Crocodile farming is not the most obvious business opportunity in Iran. The wide-jawed reptiles are not native to the country, their meat cannot legally be served at home and they do not have the friendliest reputation.
That has not stopped one enterprising woman from sinking her teeth into a business that most Iranians would rather avoid.
Mojgan Roostaei’s first-of-its-kind crocodile farm on the southern Persian Gulf island is one of the more eccentric examples of Iranians supporting the Islamic Republic’s plan of pursuing an “economy of resistance,” which aims to create jobs and counter biting sanctions by building up a broader range of exports.
Roostaei started the business with the idea of producing crocodile leather bags, shoes, purses and belts to sell to snappy dressers at home and abroad.
She and husband Behrouz Salarvand also want to produce crocodile meat — for export only because it is forbidden for human consumption under Islamic law.
“I wanted to go after a novel idea, something nobody has touched in Iran before,” Roostaei, a zoologist by training, said while coddling one of the newborn crocs. “Now my husband and I spend more time raising crocodiles than caring for our only child.”
Breeding crocodiles was banned in Iran until 2006, when top clerics approved the practice after veterinary experts offered economic and technical justifications.
Roostaei and her husband left their home in Tehran four years ago to set up their business on Qeshm Island, a strip of land hugging the Iranian coastline inside the Strait of Hormuz.
The warm and humid climate of the strait — the passageway for a fifth of the world’s oil supply — is ideal for the job of raising the toothy reptiles. They started out by importing eight young saltwater crocodiles from Malaysia. Soon there were 15 more; then another 20 adults were brought in for breeding from Thailand.
Iran’s leaders have long dreamed of reducing the OPEC member’s reliance on oil revenues by promoting exports to earn hard currency and improve an economy dragged down by sanctions. Supreme Leader Ayatollah Ali Khamenei has ordered the government to build an “economy of resistance” against Western-led sanctions over Tehran’s nuclear program by diversifying exports, reducing dependence on sales of raw materials and promoting high-tech industries.

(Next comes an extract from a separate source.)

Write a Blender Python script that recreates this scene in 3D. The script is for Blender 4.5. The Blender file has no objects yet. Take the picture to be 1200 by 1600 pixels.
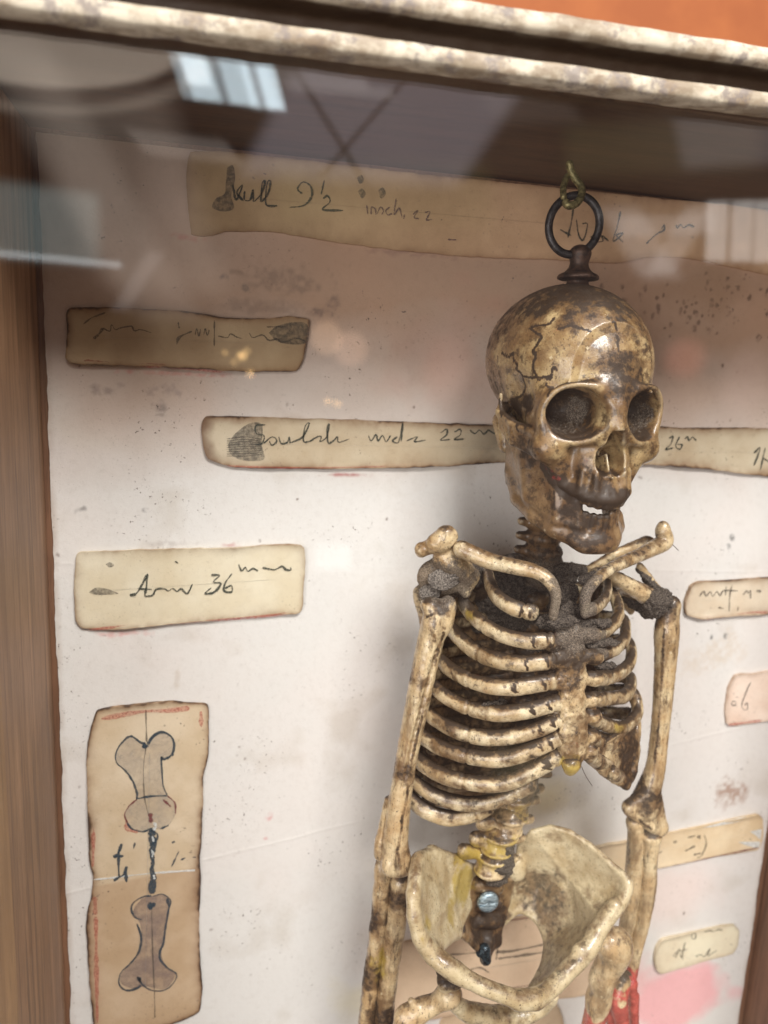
import bpy, math, random
import numpy as np
from mathutils import Matrix, Vector
random.seed(7); rng = np.random.default_rng(7)
sc = bpy.context.scene

# ------------------------------------------------------------------ camera (solved from the photograph)
F = 1155.0; DB = 0.42                       # focal length in 1600-px-high pixels, camera to back board in metres
CX = np.array([4800, 0, 1155.]); CX /= np.linalg.norm(CX)
CY = np.array([-276, 6300, 1155.]); CY -= CX*(CX@CY); CY /= np.linalg.norm(CY)
CZ = np.cross(CX, CY)
def ray(u, v):
    r = np.array([u-600, v-800, F]); return np.array([r@CX, r@CZ, -(r@CY)])
def W(u, v, d):                             # point seen at photo pixel (u,v), d metres in front of the board
    w = ray(u, v); return np.array([0, -DB, 0]) + w*((DB-d)/w[1])
def PX(px, u, v, d): return px*((DB-d)/ray(u, v)[1])
cam = bpy.data.cameras.new('camera'); co = bpy.data.objects.new('camera', cam); sc.collection.objects.link(co)
M = Matrix(((CX[0], -CY[0], -CZ[0]), (CX[2], -CY[2], -CZ[2]), (-CX[1], CY[1], CZ[1])))
# world axes expressed through camera axes: right, up, back
R3 = Matrix(((CX[0], -CX[1], -CX[2]), (CZ[0], -CZ[1], -CZ[2]), (-CY[0], CY[1], CY[2])))
co.matrix_world = Matrix.Translation((0, -DB, 0)) @ R3.to_4x4()
cam.sensor_fit = 'VERTICAL'; cam.sensor_height = 24; cam.lens = 24*F/1600.0
cam.clip_start = 0.01; cam.clip_end = 50
cam.dof.use_dof = True; cam.dof.focus_distance = 0.36; cam.dof.aperture_fstop = 4.6
sc.camera = co
sc.view_settings.view_transform = 'Standard'; sc.view_settings.look = 'None'
sc.view_settings.exposure = -0.05; sc.view_settings.gamma = 1

# ------------------------------------------------------------------ surrounding room light (world) and lamps
wd = bpy.data.worlds.new('World'); sc.world = wd; wd.use_nodes = True
wn = wd.node_tree.nodes; wl = wd.node_tree.links; wn.clear()
def wnode(t, **k):
    n = wn.new(t)
    for a, b in k.items(): setattr(n, a, b)
    return n
def wmath(op, a, b=None, c=None, clamp=False):
    n = wnode('ShaderNodeMath', operation=op, use_clamp=clamp)
    for i, x in enumerate((a, b, c)):
        if x is None: continue
        if isinstance(x, (int, float)): n.inputs[i].default_value = x
        else: wl.new(x, n.inputs[i])
    return n.outputs[0]
tc = wnode('ShaderNodeTexCoord'); DIR = tc.outputs['Generated']
def wdot(vec):
    n = wnode('ShaderNodeVectorMath', operation='DOT_PRODUCT'); wl.new(DIR, n.inputs[0]); n.inputs[1].default_value = tuple(vec); return n.outputs['Value']
def smooth(x, a, b):
    n = wnode('ShaderNodeMapRange', interpolation_type='SMOOTHSTEP'); wl.new(x, n.inputs[0])
    n.inputs[1].default_value = a; n.inputs[2].default_value = b; return n.outputs[0]
def mirror_frame(u, v):
    w = ray(u, v); w = np.array([w[0], -w[1], w[2]]); w /= np.linalg.norm(w)
    e1 = np.cross(w, [0, 0, 1.]); e1 /= np.linalg.norm(e1); e2 = np.cross(e1, w); return w, -e1, e2
nz = wnode('ShaderNodeTexNoise'); nz.inputs['Scale'].default_value = 2.6; nz.inputs['Detail'].default_value = 3
wl.new(DIR, nz.inputs['Vector'])
rampw = wnode('ShaderNodeValToRGB'); wl.new(nz.outputs['Fac'], rampw.inputs[0])
rampw.color_ramp.elements[0].position = .35; rampw.color_ramp.elements[0].color = (.035, .02, .014, 1)
rampw.color_ramp.elements[1].position = .68; rampw.color_ramp.elements[1].color = (.26, .20, .185, 1)
acc = rampw.outputs['Color']
def wadd(mask, col, s):
    global acc
    n = wnode('ShaderNodeMix', data_type='RGBA', blend_type='ADD'); n.clamp_factor = False
    wl.new(mask, n.inputs[0]); wl.new(acc, n.inputs[6]); n.inputs[7].default_value = (col[0]*s, col[1]*s, col[2]*s, 1)
    acc = n.outputs[2]
def rect(u, v, hw, hh, soft, shear=0.0, stripes=None):
    w, e1, e2 = mirror_frame(u, v)
    z = wdot(w); x = wmath('DIVIDE', wdot(e1), z); y = wmath('DIVIDE', wdot(e2), z)
    x = wmath('ADD', x, wmath('MULTIPLY', y, shear))
    a = smooth(wmath('ABSOLUTE', x), hw+soft, hw); b = smooth(wmath('ABSOLUTE', y), hh+soft, hh)
    m = wmath('MULTIPLY', wmath('MULTIPLY', a, b), wmath('GREATER_THAN', z, 0))
    if stripes:
        s = smooth(wmath('SINE', wmath('MULTIPLY', x, stripes)), -.95, -.5)
        s = wmath('ADD', wmath('MULTIPLY', s, .65), .35)
        m = wmath('MULTIPLY', m, s)
    return m
# skylight with glazing bars, seen mirrored in the pane; softer bright shapes of the hall behind the camera
def dot_(u, v, rad, soft):
    w, e1, e2 = mirror_frame(u, v); return smooth(wdot(w), math.cos(rad+soft), math.cos(rad))
wadd(rect(352, 108, .056, .032, .004, .35, 150), (.75, .92, 1.0), 8.0)
wadd(rect(300, 95, .012, .020, .006, .35), (.9, .97, 1.0), 5)
wadd(rect(405, 120, .016, .03, .006, .35, 300), (.8, .92, 1.0), 4)
lil = rect(600, 190, .12, .05, .03, -.6)
for q in (rect(520, 205, .0035, .07, .003, .75), rect(610, 150, .0030, .09, .003, -.9), rect(560, 108, .2, .0035, .003, 0)): lil = wmath('MULTIPLY', lil, wmath('SUBTRACT', 1.0, wmath('MULTIPLY', q, .6)))
wadd(lil, (.85, .78, .88), 1.3)
wadd(rect(800, 130, .04, .03, .02, .9), (.9, .75, .65), .35); wadd(rect(1030, 230, .09, .012, .03, .1), (.75, .62, .3), .45)
wadd(rect(560, 160, .002, .09, .002, -1.2), (.0, .0, .0), 1)
def oval(u, v, a, b_, soft, sh=0.0, inner=None):
    w, e1, e2 = mirror_frame(u, v); z = wdot(w); x = wmath('DIVIDE', wdot(e1), z); y = wmath('DIVIDE', wdot(e2), z); y = wmath('ADD', y, wmath('MULTIPLY', x, sh))
    q = wmath('SQRT', wmath('ADD', wmath('POWER', wmath('DIVIDE', x, a), 2.0), wmath('POWER', wmath('DIVIDE', y, b_), 2.0)))
    m = wmath('MULTIPLY', smooth(q, 1+soft, 1-soft), wmath('GREATER_THAN', z, 0))
    if inner: m = wmath('MULTIPLY', m, smooth(q, inner-soft, inner+soft))
    return m
wadd(oval(95, 75, .125, .038, .10, -.15), (1, .84, .68), 2.6)
wadd(oval(95, 80, .165, .062, .08, -.15, .84), (1, .84, .68), 1.0)
wadd(rect(500, 110, .05, .012, .006, .3), (.95, .85, .8), 1.1); wadd(rect(520, 140, .07, .004, .003, .3), (.95, .85, .8), .8)
wadd(rect(290, 230, .05, .006, .012, .9), (1, .85, .75), 1.0); wadd(rect(1150, 215, .05, .018, .02, .3), (.7, .65, .7), .9)
wadd(rect(60, 350, .055, .030, .02, 0), (.72, .92, .9), 1.3)
wadd(rect(60, 402, .09, .002, .003, 0), (.9, .97, 1), 3); wadd(rect(215, 440, .004, .03, .012, -.6), (1, .9, .85), .8)
for uu in (1120, 1159, 1196): wadd(rect(uu, 362, .0085, .030, .006, .08), (1, .94, .88), 3.4)
wadd(rect(1000, 380, .014, .030, .02, .7), (1, .93, .88), 1.3); wadd(rect(1062, 375, .008, .030, .015, -.5), (1, .93, .88), 1.3); wadd(rect(1040, 352, .05, .006, .01, 0), (1, .93, .88), 1.1)
wadd(rect(600, 300, .12, .022, .03, .2), (.62, .55, .22), .45)
wadd(rect(210, 300, .05, .09, .05, .35), (1, .78, .62), .9)
wadd(rect(150, 300, .02, .12, .04, .6), (1, .85, .72), .8)
for q in ((378, 556, 5, .004), (352, 551, 2.5, .002), (391, 584, 4, .003), (366, 566, 2.5, .002), (512, 627, 2.5, .003), (527, 631, 3, .003), (386, 548, 3, .002)): wadd(dot_(q[0], q[1], q[3], .002), (1, .62, .25), q[2]*2.2)
wadd(dot_(510, 528, .014, .012), (1, .62, .38), 2.2); wadd(dot_(548, 545, .012, .016), (1, .62, .42), 2.0)
wadd(oval(1070, 560, .022, .022, .5), (1, .35, .25), 1.5); wadd(oval(700, 575, .03, .035, .6), (1, .4, .25), .6); wadd(oval(1165, 600, .025, .035, .5), (1, .6, .5), .9)
wadd(rect(520, 870, .016, .010, .016, 0), (.9, 1, 1), 1.5)
wadd(rect(300, 760, .09, .07, .02, .2), (1, .88, .82), .28)
wadd(rect(850, 1290, .03, .06, .05, .3), (1, .82, .45), .5)
wadd(rect(960, 1440, .07, .10, .06, .3), (1, .83, .58), .8)
bgn = wnode('ShaderNodeBackground'); wl.new(acc, bgn.inputs[0]); bgn.inputs[1].default_value = 1.0
wout = wnode('ShaderNodeOutputWorld'); wl.new(bgn.outputs[0], wout.inputs[0])

def area(name, loc, aim, size, sy, power, col):
    l = bpy.data.lights.new(name, 'AREA'); l.shape = 'RECTANGLE'; l.size = size; l.size_y = sy; l.energy = power; l.color = col
    o = bpy.data.objects.new(name, l); sc.collection.objects.link(o); o.location = loc
    o.rotation_euler = (Vector(aim)-Vector(loc)).to_track_quat('-Z', 'Y').to_euler(); return o
area('window_light', (0.42, -1.55, 1.45), (.15, 0, -.15), 1.0, .7, 80, (1, .975, .935))
area('fill_light', (-1.2, -1.7, -.15), (.15, 0, -.25), 1.2, 1.2, 33, (1, .975, .95))  # unseen fill lamp, added low to lift the shaded upper sheet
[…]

However, the problem of transferring cash abroad due to banking restrictions resulting from the sanctions has forced some eager entrepreneurs like Roostaei and her husband to shift their strategy. The couple has stopped importing live crocodiles to stock their farm and is now focused on getting the beasts to lay more eggs.
“Our prime target now is to raise as many baby crocodiles as we can,” Salarvand said.
He said the couple has 50 crocodiles, including 10 newborns, and expects another 100 babies before the end of the year.
“Our plan is to have 1,000 crocodiles in three years. We are after large-scale industrial breeding,” he said.
The novelty of the couple’s farm, once a barren plot of land on the southern shores of the island, has turned it into a tourist attraction in its own right inside Iran.
It now provides jobs for about 20 residents, helping to boost the local economy. Other businesses, including food and water sports vendors, have set up shop nearby.
Government officials have taken notice, awarding Roostaei with the title of “meritorious entrepreneur” last year.
“It’s really great that a woman has developed a crocodile breeding farm in Iran,” tourist Leila Beheshtipour said on a recent visit. “It’s inspiring for other women.”